# Work to do
Provide only the number of lines in the listing that contain the string "picture".

___ Supplied records

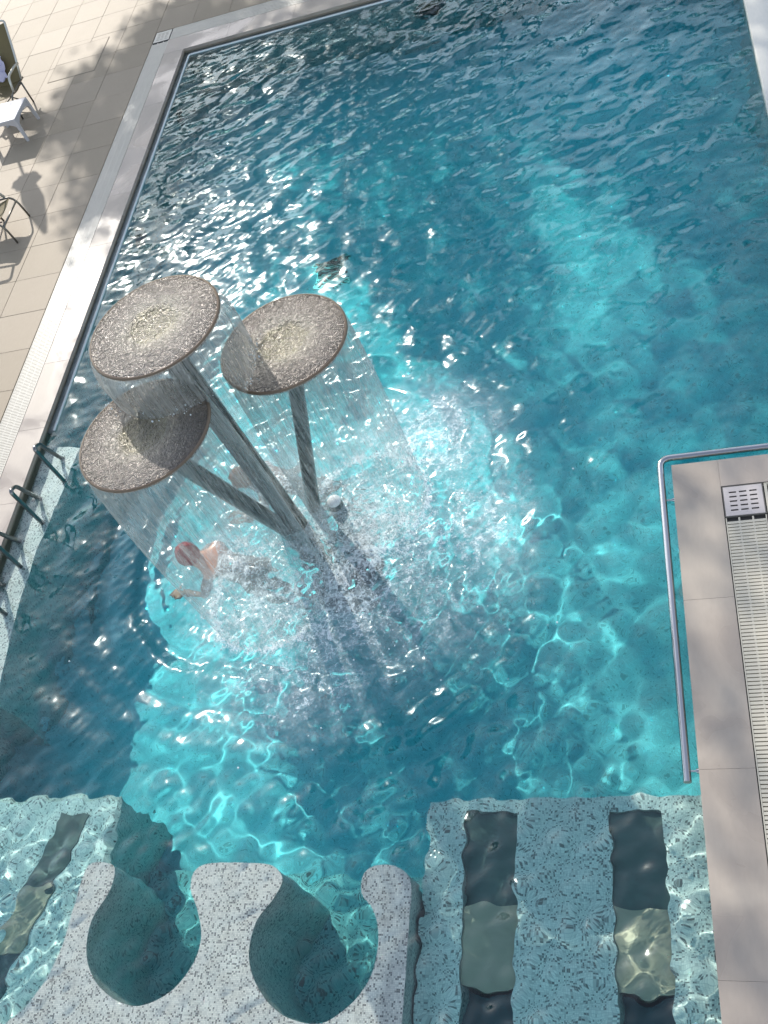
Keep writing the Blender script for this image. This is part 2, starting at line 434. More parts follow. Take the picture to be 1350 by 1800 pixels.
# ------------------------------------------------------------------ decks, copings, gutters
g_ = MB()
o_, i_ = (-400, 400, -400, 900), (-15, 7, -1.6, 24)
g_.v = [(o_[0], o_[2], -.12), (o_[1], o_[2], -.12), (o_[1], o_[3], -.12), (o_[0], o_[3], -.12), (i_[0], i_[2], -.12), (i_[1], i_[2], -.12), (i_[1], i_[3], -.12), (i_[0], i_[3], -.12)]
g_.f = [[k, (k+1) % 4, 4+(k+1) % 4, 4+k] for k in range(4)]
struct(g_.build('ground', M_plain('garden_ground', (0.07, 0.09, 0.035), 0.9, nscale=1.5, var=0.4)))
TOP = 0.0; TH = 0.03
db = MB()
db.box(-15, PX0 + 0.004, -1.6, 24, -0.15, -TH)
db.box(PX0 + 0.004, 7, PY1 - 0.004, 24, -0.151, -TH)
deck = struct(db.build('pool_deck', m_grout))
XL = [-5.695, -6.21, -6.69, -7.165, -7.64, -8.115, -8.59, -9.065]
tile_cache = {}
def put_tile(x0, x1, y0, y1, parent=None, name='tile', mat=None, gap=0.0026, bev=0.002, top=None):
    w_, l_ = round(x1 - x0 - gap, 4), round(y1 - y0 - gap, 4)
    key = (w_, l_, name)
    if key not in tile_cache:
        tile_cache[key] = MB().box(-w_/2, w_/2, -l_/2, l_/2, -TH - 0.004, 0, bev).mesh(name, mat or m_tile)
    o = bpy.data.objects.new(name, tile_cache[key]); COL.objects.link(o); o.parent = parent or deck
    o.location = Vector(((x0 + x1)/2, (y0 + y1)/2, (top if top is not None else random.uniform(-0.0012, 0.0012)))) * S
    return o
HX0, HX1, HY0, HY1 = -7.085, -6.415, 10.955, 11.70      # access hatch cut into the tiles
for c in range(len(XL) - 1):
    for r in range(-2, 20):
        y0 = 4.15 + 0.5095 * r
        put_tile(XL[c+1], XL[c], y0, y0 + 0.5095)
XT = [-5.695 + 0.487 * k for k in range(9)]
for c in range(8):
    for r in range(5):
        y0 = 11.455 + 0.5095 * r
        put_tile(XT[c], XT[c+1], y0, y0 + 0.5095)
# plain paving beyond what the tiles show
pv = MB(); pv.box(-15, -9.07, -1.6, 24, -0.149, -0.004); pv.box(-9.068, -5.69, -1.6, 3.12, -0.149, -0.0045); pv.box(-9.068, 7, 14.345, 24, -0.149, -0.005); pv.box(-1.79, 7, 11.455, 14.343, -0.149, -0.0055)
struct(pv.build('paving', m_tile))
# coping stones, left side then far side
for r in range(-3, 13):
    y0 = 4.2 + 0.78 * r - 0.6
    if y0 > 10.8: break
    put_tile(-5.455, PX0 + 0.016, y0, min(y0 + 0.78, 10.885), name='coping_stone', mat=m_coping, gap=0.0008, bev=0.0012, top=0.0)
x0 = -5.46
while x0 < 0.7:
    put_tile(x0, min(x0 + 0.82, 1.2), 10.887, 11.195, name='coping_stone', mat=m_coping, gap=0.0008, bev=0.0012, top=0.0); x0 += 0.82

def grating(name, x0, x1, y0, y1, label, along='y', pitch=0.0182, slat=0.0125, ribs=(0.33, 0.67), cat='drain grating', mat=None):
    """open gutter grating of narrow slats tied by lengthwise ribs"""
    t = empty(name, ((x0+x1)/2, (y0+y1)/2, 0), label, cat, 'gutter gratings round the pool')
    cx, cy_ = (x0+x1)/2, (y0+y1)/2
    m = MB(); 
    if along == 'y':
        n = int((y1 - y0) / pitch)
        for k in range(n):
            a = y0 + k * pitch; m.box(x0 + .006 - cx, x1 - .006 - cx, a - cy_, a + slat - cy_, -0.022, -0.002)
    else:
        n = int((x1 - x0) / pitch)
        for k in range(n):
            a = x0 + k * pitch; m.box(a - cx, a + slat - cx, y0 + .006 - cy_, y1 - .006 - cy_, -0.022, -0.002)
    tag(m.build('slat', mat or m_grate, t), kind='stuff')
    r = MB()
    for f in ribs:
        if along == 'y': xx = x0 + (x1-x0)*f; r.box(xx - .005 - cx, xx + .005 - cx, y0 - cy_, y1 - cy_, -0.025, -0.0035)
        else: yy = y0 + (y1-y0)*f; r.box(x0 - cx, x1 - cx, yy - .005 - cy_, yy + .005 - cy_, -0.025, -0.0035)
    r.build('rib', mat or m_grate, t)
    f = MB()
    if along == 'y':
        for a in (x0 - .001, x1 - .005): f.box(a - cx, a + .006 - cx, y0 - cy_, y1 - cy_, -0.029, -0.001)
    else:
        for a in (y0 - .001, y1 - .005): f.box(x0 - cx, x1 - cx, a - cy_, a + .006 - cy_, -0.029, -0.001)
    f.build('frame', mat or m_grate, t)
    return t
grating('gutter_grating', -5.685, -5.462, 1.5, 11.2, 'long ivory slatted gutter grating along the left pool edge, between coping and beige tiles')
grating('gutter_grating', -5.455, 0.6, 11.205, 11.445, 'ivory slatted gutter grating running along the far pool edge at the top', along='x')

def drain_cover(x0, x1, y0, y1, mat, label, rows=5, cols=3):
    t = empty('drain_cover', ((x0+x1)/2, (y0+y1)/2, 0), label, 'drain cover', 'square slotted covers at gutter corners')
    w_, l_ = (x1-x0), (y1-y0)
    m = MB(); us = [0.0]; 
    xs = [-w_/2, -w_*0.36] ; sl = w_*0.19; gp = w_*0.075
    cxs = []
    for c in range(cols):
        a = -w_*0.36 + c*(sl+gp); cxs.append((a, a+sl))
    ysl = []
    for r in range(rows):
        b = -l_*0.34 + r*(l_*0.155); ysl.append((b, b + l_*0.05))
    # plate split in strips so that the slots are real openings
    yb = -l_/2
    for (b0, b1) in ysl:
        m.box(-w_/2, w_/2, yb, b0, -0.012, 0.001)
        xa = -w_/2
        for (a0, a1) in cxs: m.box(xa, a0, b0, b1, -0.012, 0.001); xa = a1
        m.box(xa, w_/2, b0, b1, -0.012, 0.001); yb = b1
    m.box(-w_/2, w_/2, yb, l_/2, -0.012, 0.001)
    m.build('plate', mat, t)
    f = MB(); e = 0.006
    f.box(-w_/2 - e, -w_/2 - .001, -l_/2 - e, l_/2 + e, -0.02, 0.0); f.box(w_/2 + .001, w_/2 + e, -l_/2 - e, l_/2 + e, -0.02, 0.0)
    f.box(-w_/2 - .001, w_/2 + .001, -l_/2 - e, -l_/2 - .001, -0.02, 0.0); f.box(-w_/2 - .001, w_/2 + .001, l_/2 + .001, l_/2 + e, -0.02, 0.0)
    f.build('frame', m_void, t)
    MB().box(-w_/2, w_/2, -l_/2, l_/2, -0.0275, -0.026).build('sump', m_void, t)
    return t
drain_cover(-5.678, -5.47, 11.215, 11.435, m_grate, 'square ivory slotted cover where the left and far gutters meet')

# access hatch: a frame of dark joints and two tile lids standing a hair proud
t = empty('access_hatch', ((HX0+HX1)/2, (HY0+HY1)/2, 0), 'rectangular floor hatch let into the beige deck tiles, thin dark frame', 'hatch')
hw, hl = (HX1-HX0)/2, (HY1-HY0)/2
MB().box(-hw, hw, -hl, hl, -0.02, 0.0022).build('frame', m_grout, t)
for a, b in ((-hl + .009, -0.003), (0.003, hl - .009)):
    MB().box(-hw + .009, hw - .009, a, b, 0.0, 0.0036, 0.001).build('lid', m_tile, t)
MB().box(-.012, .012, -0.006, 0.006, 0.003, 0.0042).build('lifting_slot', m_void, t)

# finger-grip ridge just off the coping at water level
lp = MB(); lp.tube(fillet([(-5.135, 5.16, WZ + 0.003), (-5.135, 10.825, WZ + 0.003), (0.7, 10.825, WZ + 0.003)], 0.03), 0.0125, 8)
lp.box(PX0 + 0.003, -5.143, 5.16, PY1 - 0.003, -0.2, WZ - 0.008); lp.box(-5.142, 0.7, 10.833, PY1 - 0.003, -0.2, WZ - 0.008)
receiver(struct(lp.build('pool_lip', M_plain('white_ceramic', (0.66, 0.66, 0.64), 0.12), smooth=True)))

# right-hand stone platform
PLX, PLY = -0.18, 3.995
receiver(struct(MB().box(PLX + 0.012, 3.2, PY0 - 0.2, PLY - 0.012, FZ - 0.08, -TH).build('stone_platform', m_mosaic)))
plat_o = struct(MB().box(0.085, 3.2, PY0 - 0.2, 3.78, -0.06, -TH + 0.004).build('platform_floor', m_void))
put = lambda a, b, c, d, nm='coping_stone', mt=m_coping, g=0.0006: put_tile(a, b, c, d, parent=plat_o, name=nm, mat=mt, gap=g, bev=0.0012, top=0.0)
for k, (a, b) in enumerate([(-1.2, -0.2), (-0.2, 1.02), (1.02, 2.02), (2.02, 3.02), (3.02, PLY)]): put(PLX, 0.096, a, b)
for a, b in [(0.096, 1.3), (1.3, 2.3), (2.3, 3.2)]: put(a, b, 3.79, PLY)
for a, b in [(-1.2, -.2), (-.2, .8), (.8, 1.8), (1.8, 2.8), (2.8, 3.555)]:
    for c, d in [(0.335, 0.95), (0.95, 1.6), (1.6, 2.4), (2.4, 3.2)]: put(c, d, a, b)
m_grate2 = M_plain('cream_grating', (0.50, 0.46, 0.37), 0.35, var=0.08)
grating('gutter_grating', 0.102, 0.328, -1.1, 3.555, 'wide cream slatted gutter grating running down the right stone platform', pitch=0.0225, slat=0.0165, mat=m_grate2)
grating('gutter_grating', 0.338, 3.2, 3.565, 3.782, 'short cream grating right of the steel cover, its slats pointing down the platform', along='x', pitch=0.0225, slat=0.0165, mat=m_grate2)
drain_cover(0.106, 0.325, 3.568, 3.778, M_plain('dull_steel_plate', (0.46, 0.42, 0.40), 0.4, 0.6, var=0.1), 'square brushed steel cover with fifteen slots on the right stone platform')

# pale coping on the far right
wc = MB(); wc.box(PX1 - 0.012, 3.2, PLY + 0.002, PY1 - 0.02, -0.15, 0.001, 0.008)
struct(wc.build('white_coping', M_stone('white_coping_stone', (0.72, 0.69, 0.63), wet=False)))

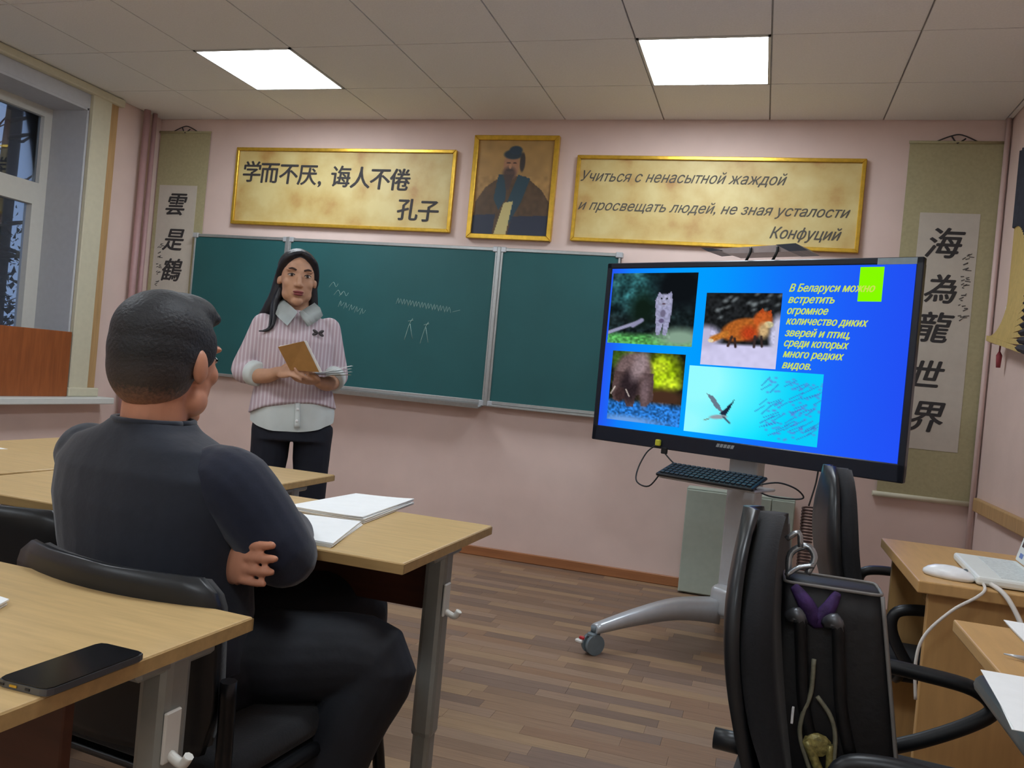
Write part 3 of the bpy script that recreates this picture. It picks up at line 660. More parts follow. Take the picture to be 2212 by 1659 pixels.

______

# Task output
2